Os portugueses e a religião. Neste Benfica vs. Porto religioso a que assistimos nas últimas semanas não houve espaço para pontos de encontro. Foi mais um momento glorioso (sem trocadilhos teológicos ou futebolísticos) de polarização da nossa sociedade. Padres? Ora homens de bem ou pedófilos. Peregrinos? A imagem bonita de uma Igreja em movimento e que não se fecha no templo ou corja de turistas que não gasta o dinheiro suficiente. JMJ? Momento de orgulho para Portugal ou ferida aberta num dos países mais pobres da Europa Comunitária. Retorno económico? Vai ser extraordinário hoje e no futuro ou não muda nada no tecido urbano e económico do país, enterra apenas o dinheiro dos contribuintes. Retorno espiritual? Este é um momento único para a comunidade refletir sobre os valores perenes que nos unem ou o Estado é laico e não pode passar a linha vermelha de promover determinados valores religiosos.

Este foi mais um bom exemplo da relação entre os portugueses e a religião; ou seja, o facto de o país nunca ter experimentado uma visão religiosa moderada entre católicos e não católicos (por exemplo, o protestantismo) reflete-se num fosso entre estas perspetivas secularmente opostas.

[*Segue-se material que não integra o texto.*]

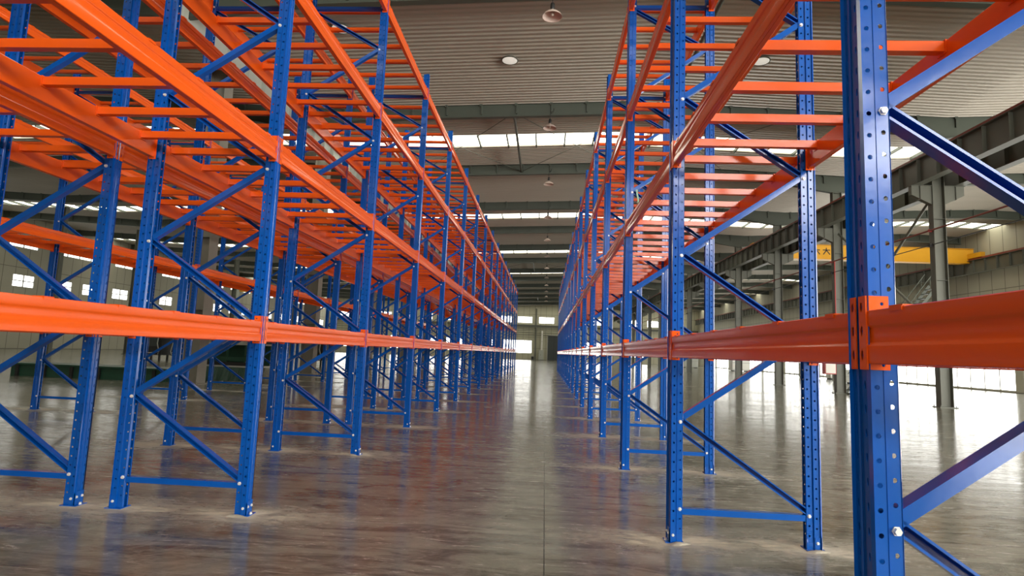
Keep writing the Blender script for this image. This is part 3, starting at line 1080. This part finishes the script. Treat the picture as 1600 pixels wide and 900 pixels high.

Ironicamente, Francisco, a figura central da JMJ e líder mundial da Igreja, foi talvez único ponto de encontro entre todos.

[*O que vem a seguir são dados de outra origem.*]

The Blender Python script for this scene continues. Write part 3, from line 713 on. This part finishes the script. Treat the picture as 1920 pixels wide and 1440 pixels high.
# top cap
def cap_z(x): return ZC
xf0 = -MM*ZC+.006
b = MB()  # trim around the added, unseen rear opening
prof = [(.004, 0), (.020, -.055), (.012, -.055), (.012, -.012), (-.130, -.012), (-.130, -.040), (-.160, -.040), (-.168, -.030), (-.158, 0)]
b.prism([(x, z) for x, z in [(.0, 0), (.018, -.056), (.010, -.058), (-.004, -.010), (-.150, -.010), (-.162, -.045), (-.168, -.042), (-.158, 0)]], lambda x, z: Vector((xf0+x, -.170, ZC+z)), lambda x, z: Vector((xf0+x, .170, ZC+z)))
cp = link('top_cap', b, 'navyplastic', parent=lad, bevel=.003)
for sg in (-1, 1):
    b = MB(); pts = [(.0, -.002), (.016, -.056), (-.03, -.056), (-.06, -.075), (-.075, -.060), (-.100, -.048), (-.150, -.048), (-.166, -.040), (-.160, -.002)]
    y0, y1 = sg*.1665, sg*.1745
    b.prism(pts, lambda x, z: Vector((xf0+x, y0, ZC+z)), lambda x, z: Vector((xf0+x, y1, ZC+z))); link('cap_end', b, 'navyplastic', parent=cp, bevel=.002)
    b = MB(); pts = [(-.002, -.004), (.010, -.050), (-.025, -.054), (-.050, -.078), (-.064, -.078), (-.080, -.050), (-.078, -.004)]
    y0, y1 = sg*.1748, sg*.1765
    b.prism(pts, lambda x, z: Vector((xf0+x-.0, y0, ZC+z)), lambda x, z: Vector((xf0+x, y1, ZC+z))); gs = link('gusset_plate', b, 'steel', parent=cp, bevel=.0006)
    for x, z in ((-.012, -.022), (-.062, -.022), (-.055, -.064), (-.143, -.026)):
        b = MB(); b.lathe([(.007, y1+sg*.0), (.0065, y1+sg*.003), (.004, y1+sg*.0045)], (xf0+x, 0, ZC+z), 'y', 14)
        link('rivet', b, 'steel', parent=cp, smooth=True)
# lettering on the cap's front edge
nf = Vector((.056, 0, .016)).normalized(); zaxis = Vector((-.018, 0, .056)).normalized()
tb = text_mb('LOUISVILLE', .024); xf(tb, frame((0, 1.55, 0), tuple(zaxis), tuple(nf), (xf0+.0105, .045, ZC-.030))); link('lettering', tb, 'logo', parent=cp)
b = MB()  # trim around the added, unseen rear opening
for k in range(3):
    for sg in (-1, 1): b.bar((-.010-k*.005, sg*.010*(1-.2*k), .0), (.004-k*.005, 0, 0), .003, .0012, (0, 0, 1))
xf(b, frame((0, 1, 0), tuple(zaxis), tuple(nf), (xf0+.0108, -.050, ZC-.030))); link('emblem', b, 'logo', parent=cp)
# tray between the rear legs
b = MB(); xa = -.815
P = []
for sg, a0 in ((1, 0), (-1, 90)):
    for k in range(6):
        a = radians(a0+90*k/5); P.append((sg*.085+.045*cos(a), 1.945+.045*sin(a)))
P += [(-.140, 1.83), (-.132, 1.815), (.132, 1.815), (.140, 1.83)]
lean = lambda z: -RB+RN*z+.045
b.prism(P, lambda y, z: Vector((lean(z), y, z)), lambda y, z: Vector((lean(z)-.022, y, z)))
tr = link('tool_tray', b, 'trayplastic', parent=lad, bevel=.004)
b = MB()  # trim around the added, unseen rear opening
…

O Estado é laico, esse mantra… Durante meses quis-se basear as relações entre Portugal e a Santa Sé num mero patamar transacional, pesando custos e benefícios com base em ganhos económicos. Ora, em especial, num país cujas relações com a Igreja remontam à própria fundação do reino de Portugal (ano de 1179) e em que a maioria dos portugueses, 80,2% para ser exato, se continua a declarar católica (desde os censos de 1981 que esse número se tem mantido estável) é difícil apelar a uma laicidade tout court.

A ideia de que o Estado é laico, esse mantra repetido sempre que a religião emerge das catacumbas às quais as sociedades europeias, especialmente as ocidentais, a tinham votado, tem nuances. Em Portugal, como já escrevi inúmeras vezes, existe um modelo de cooperação entre os campos secular e religioso. O Estado reconhece o valor público da religião, existindo colaboração com as igrejas no sentido de alcançar fins sociais comuns. O facto de o Estado ser laico não significa a irrelevância do facto religioso ou a não cooperação, quando possível ou conveniente, para o bem comum. O poder político está, constitucionalmente, obrigado a dinamizar os valores e interesses socialmente legítimos e assegurar ou propiciar o exercício da religião.

Ora, o que está aberto a discussão não é se o Estado deve cooperar com as igrejas e comunidades religiosas em Portugal, mas se deve cooperar, especificamente, com uma delas ao nível de uma JMJ. Para as autoridades portuguesas, nem que seja pela experiência (traumática) da Primeira República, a resposta é clara: existe uma separação com cooperação com particular destaque para a Igreja Católica, correspondente ao reconhecimento da sua relevância histórica e cultural na sociedade portuguesa.

No final das contas, ficou a faltar África. Portugal havia sido escolhido por ser uma potencial plataforma giratória entre continentes e por ter uma proximidade geográfica e histórica com África, mas não conseguiu trazer os peregrinos africanos, pelo menos da África lusófona (apenas cerca de 2 600 inscritos). A JMJ segue, agora, daqui a quatro anos, para outra periferia católica no Extremo Oriente – Coreia do Sul. Para já, o continente africano pode esperar, afinal “os pobres, sempre os tereis convosco” (Mc 14, 7).